**TASK PROMPT:** Exactly repeat the material, dropping only the pictures.

**RECORDS FOR PROCESSING:**
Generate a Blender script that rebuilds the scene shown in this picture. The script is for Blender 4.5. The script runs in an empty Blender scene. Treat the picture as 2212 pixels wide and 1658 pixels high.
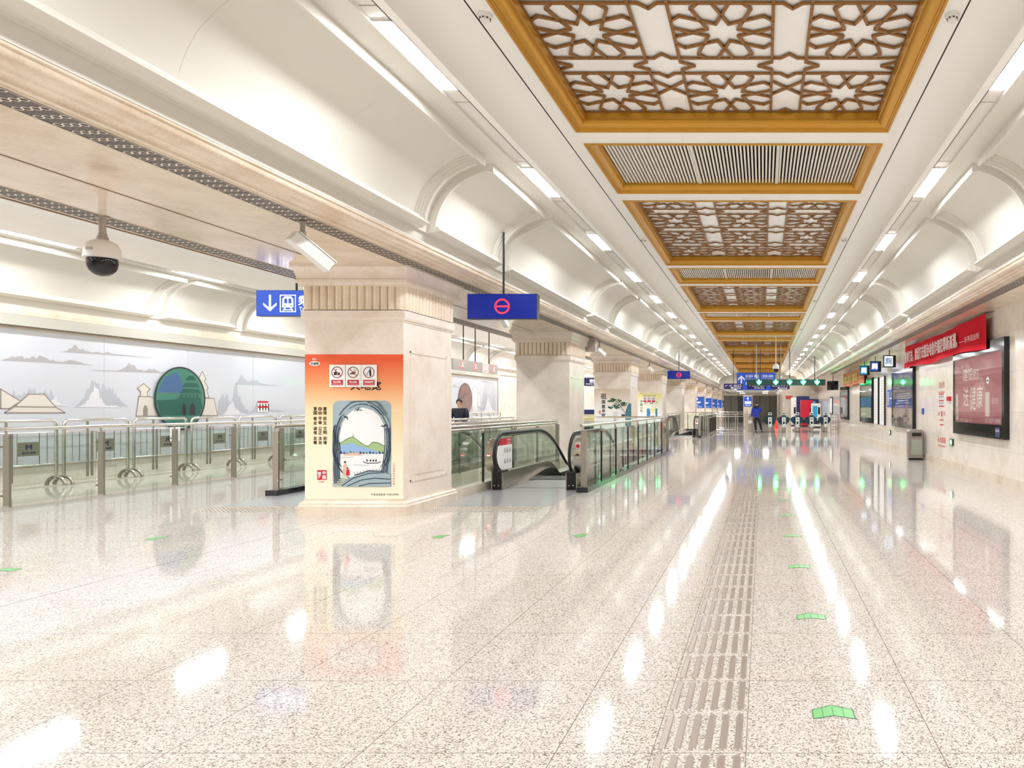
import bpy, math, random
from math import sin, cos, pi, radians, sqrt
from mathutils import Vector, Matrix
random.seed(7)
scene = bpy.context.scene
COL = scene.collection

# ---------------------------------------------------------------- camera, world, exposure
FPX = 1560.0; VX = 1648.0; VY = 880.0; CH = 1.42          # focal length and vanishing point in pixels of 2212x1658, eye height
cam_d = bpy.data.cameras.new('camera'); cam = bpy.data.objects.new('camera', cam_d); COL.objects.link(cam)
cam_d.sensor_width = 36.0; cam_d.lens = 36.0 * FPX / 2212.0
cam_d.shift_x = -(VX - 1106.0) / 2212.0; cam_d.shift_y = (VY - 829.0) / 2212.0
cam_d.clip_start = 0.05; cam_d.clip_end = 300
cam.location = (0, 0, CH); cam.rotation_euler = (pi / 2, 0, 0)
scene.camera = cam
w = bpy.data.worlds.new('world'); scene.world = w; w.use_nodes = True
w.node_tree.nodes['Background'].inputs[0].default_value = (1, 0.98, 0.95, 1)
w.node_tree.nodes['Background'].inputs[1].default_value = 0.3
scene.view_settings.view_transform = 'Standard'; scene.view_settings.look = 'None'
scene.view_settings.gamma = 1.0; scene.view_settings.use_curve_mapping = False
scene.view_settings.exposure = 0.7
LAMP = 64.0
cy = scene.cycles
cy.max_bounces = 7; cy.diffuse_bounces = 4; cy.glossy_bounces = 4; cy.transmission_bounces = 4; cy.transparent_max_bounces = 14
cy.caustics_reflective = False; cy.caustics_refractive = False
cy.sample_clamp_indirect = 6.0; cy.use_denoising = True
try: cy.use_light_tree = True
except Exception: pass
cy.use_adaptive_sampling = True; cy.adaptive_threshold = 0.03

# ---------------------------------------------------------------- materials
def s2l(c):
    return tuple(((x / 255.0) / 12.92 if x / 255.0 <= 0.04045 else ((x / 255.0 + 0.055) / 1.055) ** 2.4) for x in c) + (1.0,)
M = {}
def mat(name, rgb, rough=0.5, metal=0.0, emit=None, es=0.0, spec=0.5, coat=0.0, sampling=None):
    m = bpy.data.materials.new(name); m.use_nodes = True
    b = m.node_tree.nodes['Principled BSDF']
    b.inputs['Base Color'].default_value = s2l(rgb)
    b.inputs['Roughness'].default_value = rough; b.inputs['Metallic'].default_value = metal
    b.inputs['Specular IOR Level'].default_value = spec
    if coat: b.inputs['Coat Weight'].default_value = coat; b.inputs['Coat Roughness'].default_value = 0.05
    if emit is not None:
        b.inputs['Emission Color'].default_value = s2l(emit); b.inputs['Emission Strength'].default_value = es
        m.cycles.emission_sampling = sampling or 'NONE'
    M[name] = m
    return m
def nodes(m): return m.node_tree.nodes, m.node_tree.links, m.node_tree.nodes['Principled BSDF']
def math_n(nt, op, a, b=None, c=None):
    n = nt.nodes.new('ShaderNodeMath'); n.operation = op
    for i, v in enumerate((a, b, c)):
        if v is None: continue
        if isinstance(v, (int, float)): n.inputs[i].default_value = v
        else: nt.links.new(v, n.inputs[i])
    return n.outputs[0]
def objxyz(nt, geo=False):
    if geo:
        t = nt.nodes.new('ShaderNodeNewGeometry'); out = t.outputs['Position']
    else:
        t = nt.nodes.new('ShaderNodeTexCoord'); out = t.outputs['Object']
    s = nt.nodes.new('ShaderNodeSeparateXYZ'); nt.links.new(out, s.inputs[0])
    return out, s.outputs[0], s.outputs[1], s.outputs[2]
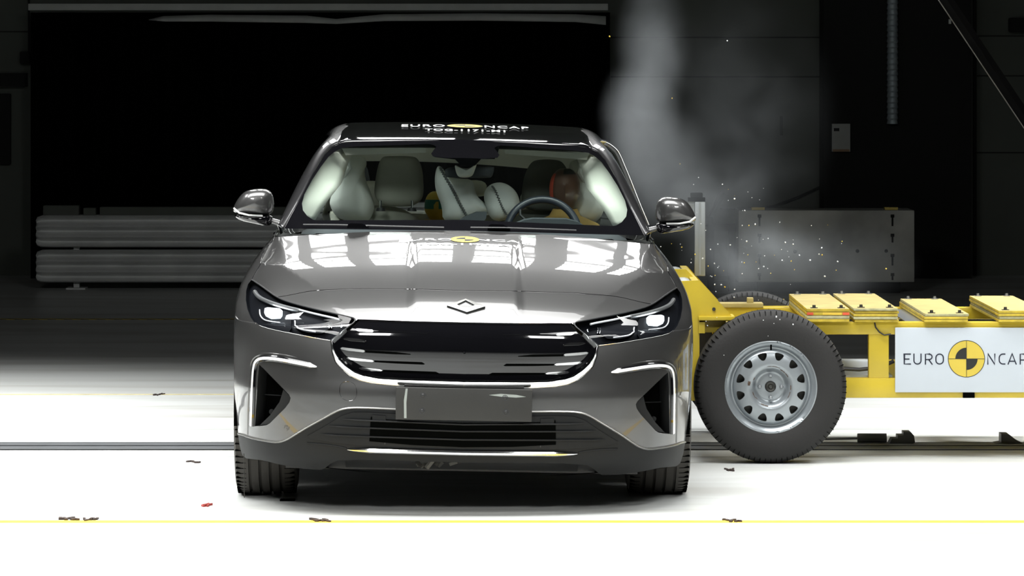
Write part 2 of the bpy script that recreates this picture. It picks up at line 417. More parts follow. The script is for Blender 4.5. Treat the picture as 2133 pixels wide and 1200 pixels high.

**FULL SOLUTION:**
Generate a Blender script that rebuilds the scene shown in this picture. The script is for Blender 4.5. The script runs in an empty Blender scene. Treat the picture as 2212 pixels wide and 1658 pixels high.
import bpy, math, random
from math import sin, cos, pi, radians, sqrt
from mathutils import Vector, Matrix
random.seed(7)
scene = bpy.context.scene
COL = scene.collection

# ---------------------------------------------------------------- camera, world, exposure
FPX = 1560.0; VX = 1648.0; VY = 880.0; CH = 1.42          # focal length and vanishing point in pixels of 2212x1658, eye height
cam_d = bpy.data.cameras.new('camera'); cam = bpy.data.objects.new('camera', cam_d); COL.objects.link(cam)
cam_d.sensor_width = 36.0; cam_d.lens = 36.0 * FPX / 2212.0
cam_d.shift_x = -(VX - 1106.0) / 2212.0; cam_d.shift_y = (VY - 829.0) / 2212.0
cam_d.clip_start = 0.05; cam_d.clip_end = 300
cam.location = (0, 0, CH); cam.rotation_euler = (pi / 2, 0, 0)
scene.camera = cam
w = bpy.data.worlds.new('world'); scene.world = w; w.use_nodes = True
w.node_tree.nodes['Background'].inputs[0].default_value = (1, 0.98, 0.95, 1)
w.node_tree.nodes['Background'].inputs[1].default_value = 0.3
scene.view_settings.view_transform = 'Standard'; scene.view_settings.look = 'None'
scene.view_settings.gamma = 1.0; scene.view_settings.use_curve_mapping = False
scene.view_settings.exposure = 0.7
LAMP = 64.0
cy = scene.cycles
cy.max_bounces = 7; cy.diffuse_bounces = 4; cy.glossy_bounces = 4; cy.transmission_bounces = 4; cy.transparent_max_bounces = 14
cy.caustics_reflective = False; cy.caustics_refractive = False
cy.sample_clamp_indirect = 6.0; cy.use_denoising = True
try: cy.use_light_tree = True
except Exception: pass
cy.use_adaptive_sampling = True; cy.adaptive_threshold = 0.03

# ---------------------------------------------------------------- materials
def s2l(c):
    return tuple(((x / 255.0) / 12.92 if x / 255.0 <= 0.04045 else ((x / 255.0 + 0.055) / 1.055) ** 2.4) for x in c) + (1.0,)
M = {}
def mat(name, rgb, rough=0.5, metal=0.0, emit=None, es=0.0, spec=0.5, coat=0.0, sampling=None):
    m = bpy.data.materials.new(name); m.use_nodes = True
    b = m.node_tree.nodes['Principled BSDF']
    b.inputs['Base Color'].default_value = s2l(rgb)
    b.inputs['Roughness'].default_value = rough; b.inputs['Metallic'].default_value = metal
    b.inputs['Specular IOR Level'].default_value = spec
    if coat: b.inputs['Coat Weight'].default_value = coat; b.inputs['Coat Roughness'].default_value = 0.05
    if emit is not None:
        b.inputs['Emission Color'].default_value = s2l(emit); b.inputs['Emission Strength'].default_value = es
        m.cycles.emission_sampling = sampling or 'NONE'
    M[name] = m
    return m
def nodes(m): return m.node_tree.nodes, m.node_tree.links, m.node_tree.nodes['Principled BSDF']
def math_n(nt, op, a, b=None, c=None):
    n = nt.nodes.new('ShaderNodeMath'); n.operation = op
    for i, v in enumerate((a, b, c)):
        if v is None: continue
        if isinstance(v, (int, float)): n.inputs[i].default_value = v
        else: nt.links.new(v, n.inputs[i])
    return n.outputs[0]
def objxyz(nt, geo=False):
    if geo:
        t = nt.nodes.new('ShaderNodeNewGeometry'); out = t.outputs['Position']
    else:
        t = nt.nodes.new('ShaderNodeTexCoord'); out = t.outputs['Object']
    s = nt.nodes.new('ShaderNodeSeparateXYZ'); nt.links.new(out, s.inputs[0])
    return out, s.outputs[0], s.outputs[1], s.outputs[2]
Write part 2 of the bpy script that recreates this picture. It picks up at line 417. More parts follow. The script is for Blender 4.5. Treat the picture as 2133 pixels wide and 1200 pixels high.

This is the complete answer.